Terms and Confidentiality

 

  1.  The term of this Agreement shall begin on the first date written above and continue for a period of one (1) year. Thereafter, the Agreement shall automatically renew for successive one (1) year periods unless earlier terminated. Each party hereto has the right to unilaterally terminate this Agreement with ten (10) days written notice.
  2. If any part of this Agreement shall be held invalid or unenforceable, such determination shall not affect the validity or enforceability of any of the remaining portion.
  3. In addition to Confidential Information protected by law, statutory or otherwise, the parties agree that all their financial information and that of their customers, including, but not limited to freight and brokerage rates, amount received for brokerage services, amount of freight charges collected, freight volume requirements, load sheet manifests, as well as personal customer information, customer shipping or other logistic requirements shared or learned between the Parties and their customers shall be treated as Confidential and shall not be disclosed or issued for any reason without prior written consent.
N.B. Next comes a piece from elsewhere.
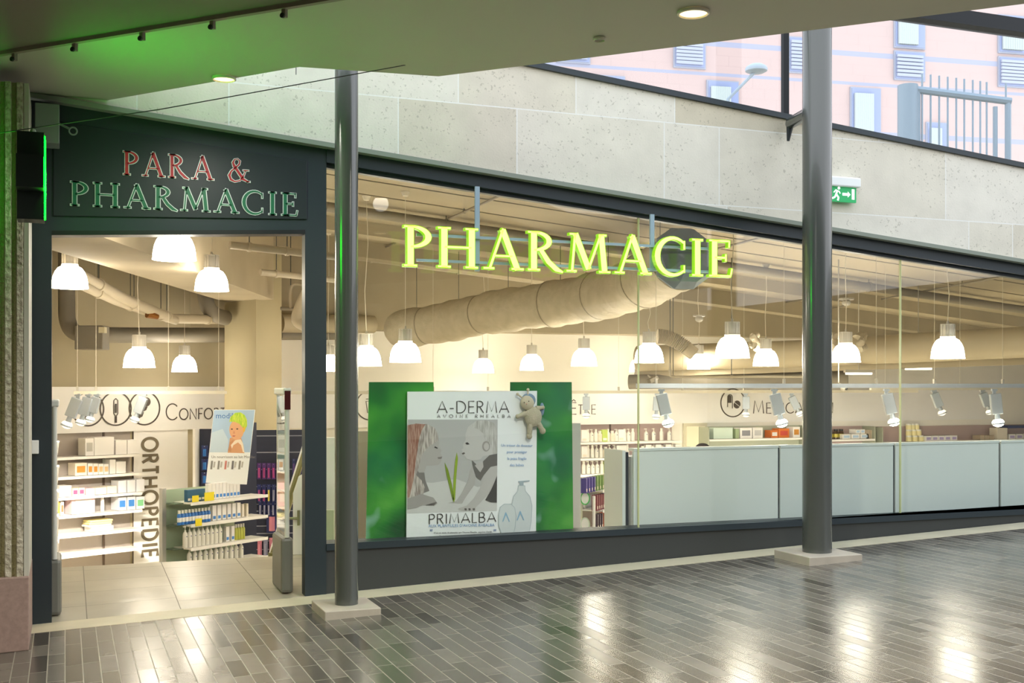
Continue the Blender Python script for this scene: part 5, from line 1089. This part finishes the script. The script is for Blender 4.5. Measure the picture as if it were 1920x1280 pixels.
# ------------------------------------------------------------------ shelves with toiletries left of the counter
HF = Frame(1095, 12.0, R(44)); HD = .22
hz = [HF.z(1095, v, -HD) for v in (927, 966, 1004)]
ka, kb = HF.k(1092, 0), HF.k(1190, 0); e = thing('gondola_shelf', 'white gondola shelf with coloured tubes left of the frosted counter', 'shelf unit', HF.M(ka, 0, LOW)); W = kb - ka
MB().box(0, W, 0, .02, 0, hz[0] - LOW + .12).build('back_panel', mat('greenish_white', '#c9ccb8', .5), e)
for z in hz: MB().box(0, W, -HD, -.001, z - LOW - .015, z - LOW).box(0, W, -HD - .01, -HD, z - LOW - .025, z - LOW + .004).build('shelf', SHW, e)
k = HF.k(1113, -HD - .02) - ka; MB().box(k - .01, k + .01, -HD - .035, -HD - .012, 0, hz[0] - LOW - .03).build('post', SHW, e)
cm = lambda n, c: mat(n, c, .45)
def tubes(n, u0, u1, z, h, cols, lab, grp):
    for i in range(n):
        u = u0 + (u1 - u0) * (i + .5) / n; c_ = cols[min(int(i / n * len(cols)), len(cols) - 1)]; place('tube_carton', KT(c_[0], h), HF.M(HF.k(u, -HD + .03), -HD + .05, z + .001), lab % c_[1], 'carton', grp + ', ' + c_[1])
_kt = {}
def KT(col, h):
    if (col, h) not in _kt: _kt[(col, h)] = k_box(.028, .06, h, cm('carton_' + col.strip('#'), col), cm('carton_mark', '#e8dcc8'))
    return _kt[(col, h)]
tubes(13, 1096, 1163, hz[0], .15, [('#4a3f8f', 'violet'), ('#6f8f4a', 'green'), ('#b9a8a0', 'pale'), ('#b8404a', 'red')], '%s tube carton on the upper shelf of the gondola beside the counter', 'tube cartons on the upper shelf')
tubes(13, 1117, 1168, hz[1], .16, [('#7a2f35', 'dark red'), ('#4f5aa8', 'blue'), ('#6a74b8', 'light blue'), ('#cfa72a', 'yellow')], '%s tube carton on the middle shelf of the gondola beside the counter', 'tube cartons on the middle shelf')
tubes(12, 1118, 1167, hz[2], .16, [('#3f2838', 'dark plum'), ('#c05a2a', 'orange'), ('#7f2a35', 'wine red'), ('#8f2a30', 'crimson')], '%s tube carton on the lowest shelf of the gondola beside the counter', 'tube cartons on the lowest shelf')
for v, lab in ((934, 'round white sign with a green rim hanging on the gondola post'), (982, 'lower round white sign with a pale rim on the gondola')):
    F = Frame(1097, 11.6, -TH); e = thing('round_tag', lab, 'tag', F.M(F.k(1097), 0, F.z(1097, v))); MB().prism(arc(0, 0, .04, .055, 0, 360, 20)[:-1], -.003, 0).build('disc', BXW, e); S = MB()
    for q in rib(arc(0, 0, .044, .06, 0, 360, 24), .012): S.prism(q, -.005, 0)
    S.build('rim', mat('green_rim', '#4fb85a', .5) if v == 934 else mat('pale_rim', '#c9d8c4', .5), e); MB().box(-.004, .004, .0, .2, -.1, -.03).build('holder', METAL, e)
# wall shelving above the counter, along the back wall
BZ = lambda u, v: BW.z(u, v, -.4)
bz = [BZ(1140, 829), BZ(1140, 859), BZ(1140, 889), BZ(1140, 919)]
shelf_unit('tall wall shelf unit packed with white bottles left of the counter', BW, 1066, 1279, -.02, .36, bz, LOW, zb1, posts=(1143, 1197), back=mat('shelf_back_mauve', '#b5a09b', .7))
bk = {'pump': k_pump(.2, .035), 'tall': k_bottle(.2, .032, BWH, BWH), 'fat': k_bottle(.17, .042, BXC, BWH), 'green': k_box(.09, .08, .19, mat('lime_carton', '#bcd06a', .5), BXW), 'wbox': k_box(.1, .09, .19, BXW, BXC)}
def brow(u0, u1, n, zi, kinds, lab, grp, F=BW, z=None, off=-.2):
    for i in range(n):
        k_ = kinds[i % len(kinds)]; u = u0 + (u1 - u0) * (i + .5) / n; nm = {'pump': 'pump_bottle', 'tall': 'bottle', 'fat': 'bottle', 'green': 'carton', 'wbox': 'carton'}[k_]; w_ = {'pump': 'white pump bottle', 'tall': 'slim white bottle', 'fat': 'wide cream bottle', 'green': 'lime green carton', 'wbox': 'white square carton'}[k_]
        place(nm, bk[k_], F.M(F.k(u, off), off, (bz[zi] if z is None else z) + .0045), lab % w_, nm.replace('_', ' '), grp + ', ' + w_ + 's')
brow(1090, 1190, 13, 0, ['wbox', 'tall', 'pump', 'tall', 'fat', 'green', 'tall', 'fat', 'pump'], '%s on the highest shelf left of the first glass joint', 'goods on the highest shelf')
brow(1090, 1180, 11, 1, ['wbox', 'tall', 'tall', 'pump', 'tall', 'fat', 'pump', 'pump', 'wbox'], '%s on the second shelf left of the first glass joint', 'goods on the second shelf')
brow(1090, 1175, 10, 2, ['tall', 'pump', 'pump', 'pump', 'tall', 'green', 'wbox'], '%s on the third shelf left of the first glass joint', 'goods on the third shelf')
brow(1204, 1262, 4, 0, ['pump', 'pump', 'tall', 'pump'], '%s on the top shelf right of the first glass joint', 'goods right of the glass joint')
brow(1200, 1274, 8, 1, ['fat', 'wbox', 'fat', 'wbox'], '%s just above the counter edge near the first glaring spot', 'goods above the counter edge')
e = thing('back_door', 'cream door leaf on the back wall above the counter', 'door', BW.M(BW.k(1282, -.05), -.05, LOW)); wd_ = BW.k(1326, -.05) - BW.k(1282, -.05)
MB().box(0, wd_, 0, .04, 0, BZ(1300, 792) - LOW).build('frame', mat('door_frame_cream', '#d5ceb6', .5), e); MB().box(.05, wd_ - .05, -.015, -.001, 0, BZ(1300, 797) - LOW - .03).build('leaf', mat('door_leaf_cream', '#f3ecd0', .5), e)
cz = BZ(1420, 824)
def cab(lab, u0, u1, v, back): return shelf_unit(lab, BW, u0, u1, -.02, .36, [BZ(u0, v), BZ(u0, v) - .32], LOW, BZ(u0, 801), back=back, sides=mat('shelf_side', '#a3a794', .5))
cab('green-grey wall shelf with cartons above the counter left of the thick column', 1330, 1520, 824, mat('shelf_back_green', '#b9bda8', .6)); cab('mauve backed wall shelf right of the thick column', 1532, 1640, 825, mat('shelf_back_mauve', '#b5a09b', .7)); cab('long wall shelf with a white header at the far right', 1656, 1960, 830, mat('shelf_back_mauve', '#b5a09b', .7))
def shz(u0, v):
    s, r_ = (1330, 824) if u0 < 1520 else ((1532, 825) if u0 < 1650 else (1656, 830))
    return BZ(s, r_) + max(0, round((r_ - v) / 8.0)) * (px(BW, u0, -.3, 9) + .006 if r_ == 825 else px(BW, u0, -.3, r_ - v) / max(1, round((r_ - v) / 8.0)))
def B_(u0, u1, v, hpx, m_, lab, ex=None, nm='carton', cat='carton', grp=None): return goods(nm, lab, cat, BW, u0, u1, shz(u0, v), px(BW, u0, -.3, hpx), -.1, .2, m_, grp, None, ex)
PGR = mat('pale_green_carton', '#d5e6d8', .5); ORC = mat('orange_carton', '#d9762a', .5)
B_(1338, 1374, 824, 21, PGR, 'pale green wide carton above the counter left of the round pill reflection'); B_(1379, 1386, 824, 18, mat('green_wedge', '#9fb08a', .5), 'narrow grey-green carton beside the pale green wide one'); B_(1388, 1410, 824, 20, BXW, 'white carton with a grey picture above the counter', mat('grey_picture', '#8f8f95', .5)); B_(1412, 1430, 824, 20, BXW, 'white carton with small print right of the grey picture carton', mat('pale_print', '#c5c5c5', .5))
B_(1446, 1459, 824, 14, ORC, 'small orange carton left of the glaring spot', BXW); B_(1460, 1480, 824, 17, ORC, 'larger orange carton under the glaring spot', mat('red_print', '#c94a3a', .5)); B_(1487, 1500, 824, 20, BXW, 'white carton with orange print touching the thick column', ORL)
LB = mat('light_blue_carton', '#b5cfe6', .5); TN = mat('tan_carton', '#b5a58f', .5)
for i in range(3): B_(1580 + i * 17, 1595 + i * 17, 826, 9, BXW, 'low white and light blue carton, %s in the row right of the thick column' % ('first', 'second', 'third')[i], LB)
for i in range(2): B_(1605 + i * 9, 1613 + i * 9, 816.5, 8, BXW, 'small carton stacked on the low row, %s one' % ('left', 'right')[i], LB)
for i in range(2): B_(1624 + i * 8, 1631 + i * 8, 826, 16, TN, 'small tan carton at the shelf end, %s one' % ('left', 'right')[i])
JR = kind([('jar_body', MB().lathe([(1e-4, 0), (.045, 0), (.045, .12), (.03, .14), (1e-4, .14)], n=14), mat('brown_jar', '#4a3420', .3)), ('lid', MB().lathe([(.035, .14), (.035, .17), (1e-4, .17)], n=12), BLACK), ('label_band', MB().lathe([(.046, .03), (.047, .031), (.047, .09), (.046, .091)], n=14), YEL)])
row('jar', JR, BW, 1557, 1577, 3, shz(1556, 825), -.2, 'brown jar with a yellow label right beside the thick column', 'jar', 'brown jars beside the thick column')
YJ = kind([('jar_body', MB().lathe([(1e-4, 0), (.055, 0), (.055, .08), (1e-4, .08)], n=14), mat('pale_yellow_jar', '#eee2a8', .4)), ('lid', MB().lathe([(.052, .08), (.052, .105), (1e-4, .105)], n=12), BWH)])
for r_ in range(3): row('jar', YJ, BW, 1704, 1726 - r_ * 4, 3, shz(1690, 830) + r_ * .107, -.2, 'pale yellow jar with white lid in the %s row of the jar pile' % ('bottom', 'middle', 'top')[r_], 'jar', 'pale yellow jars, row %s' % ('bottom', 'middle', 'top')[r_])
for i in range(5): B_(1736 + i * 12, 1747 + i * 12, 830, 10, BXW, 'low white carton with tiny print, %s in the row beside the yellow jars' % ('first', 'second', 'third', 'fourth', 'fifth')[i], mat('lilac_print', '#b5a8d0', .5))
for i in range(3): B_(1838 + i * 9, 1846 + i * 9, 830, 9, TN, 'small tan carton, %s of three left of the far right spot' % ('left', 'middle', 'right')[i])
for i in range(3): B_(1892 + i * 14, 1904 + i * 14, 830, 10, BXW, 'white and lilac carton, %s of three at the far right shelf' % ('left', 'middle', 'right')[i], mat('lilac_print', '#b5a8d0', .5))
B_(1890, 1960, 809, 5, mat('navy_strip', '#2a3a6a', .5), 'flat navy box high at the far right shelf')
B_(1870, 1889, 830, 22, BXC, 'tall cream carton below the rightmost glaring spot')
# ------------------------------------------------------------------ person behind the counter (only the dark hair shows above it)
ph = atT(1319, 831, 12.6); pe = thing('person', 'person with short dark hair in a white coat mostly hidden behind the frosted counter', 'person', Vector((ph.x, ph.y, LOW)))
Hh = ph.z - LOW; s = Hh / 1.72
J = [(0, 0, .95), (0, 0, 1.15), (0, 0, 1.38), (0, 0, 1.48), (0, 0, 1.56), (0, -.01, 1.63), (-.17, 0, 1.40), (-.24, .01, 1.14), (-.20, -.18, .98), (.17, 0, 1.40), (.24, .01, 1.14), (.20, -.18, .98), (-.10, 0, .90), (-.10, -.01, .50), (-.10, .02, .08), (-.10, -.14, .04), (.10, 0, .90), (.10, -.01, .50), (.10, .02, .08), (.10, -.14, .04)]
E_ = [(0, 1), (1, 2), (2, 3), (3, 4), (4, 5), (2, 6), (6, 7), (7, 8), (2, 9), (9, 10), (10, 11), (0, 12), (12, 13), (13, 14), (14, 15), (0, 16), (16, 17), (17, 18), (18, 19)]
RD = [.15, .14, .15, .06, .085, .085, .07, .05, .035, .07, .05, .035, .10, .065, .045, .04, .10, .065, .045, .04]
me = bpy.data.meshes.new('body'); me.from_pydata([(a * s, b * s, c * s) for a, b, c in J], E_, []); me.materials.append(mat('skin_tone', '#c99a7c', .6))
bo2 = bpy.data.objects.new('body', me); C.objects.link(bo2); bo2.parent = pe
sk = bo2.modifiers.new('skin', 'SKIN'); sv = me.skin_vertices[0].data
for i, r_ in enumerate(RD): sv[i].radius = (r_ * s, r_ * s * .8)
sv[0].use_root = True
sb = bo2.modifiers.new('sub', 'SUBSURF'); sb.levels = 2; sb.render_levels = 2
MB().lathe([(.20, .55), (.19, .9), (.185, 1.15), (.20, 1.38), (.12, 1.44), (.075, 1.46)], n=20, sy=.75).build('white_coat', BXW, pe, True)
MB().ball((0, .015 * s, 1.655 * s), .082 * s, .098 * s, .068 * s, 18, 12).build('hair', mat('dark_hair', '#120c0a', .9, spec=.1), pe, True)
for x in (-.03, .03): MB().ball((x * s, -.082 * s, 1.60 * s), .009 * s).build('eye', BLACK, pe, True)
MB().ball((0, -.095 * s, 1.575 * s), .012 * s, .016 * s, .02 * s).build('nose', mat('skin_tone', '#c99a7c', .6), pe, True)
MB().ball((0, -.085 * s, 1.54 * s), .02 * s, .008 * s, .006 * s).build('mouth', mat('lip_tone', '#9c5a50', .6), pe, True)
In the event of violation of this Confidentiality paragraph, the Parties agree that the remedy at
    law, including monetary damages may be inadequate and that the Parties shall be entitled, in addition to any other remedy that they may have, to an injunction restraining the violating party from further violation of this Agreement in which case, the non- prevailing Party shall be liable for all costs and expenses incurred, including, but not limited to reasonable attorney fees.
  4. The parties off this Agreement are authorized to fax each other at numbers shown herein, (or otherwise, modified inwriting time to time), shipments availabilities, equipment, and rate promotions or any advisements of new services.
  5. This Agreement shall constitute the entire agreement between the parties on the subject covered by the Agreement and shall be construed in accordance with the laws of the State of Washington without giving effect to its conflict of law provisions. Both parties’ consent to being sued in state or federal court in Washington to enforce any provisions of this Agreement, including its freight loss and damage provisions and payment terms.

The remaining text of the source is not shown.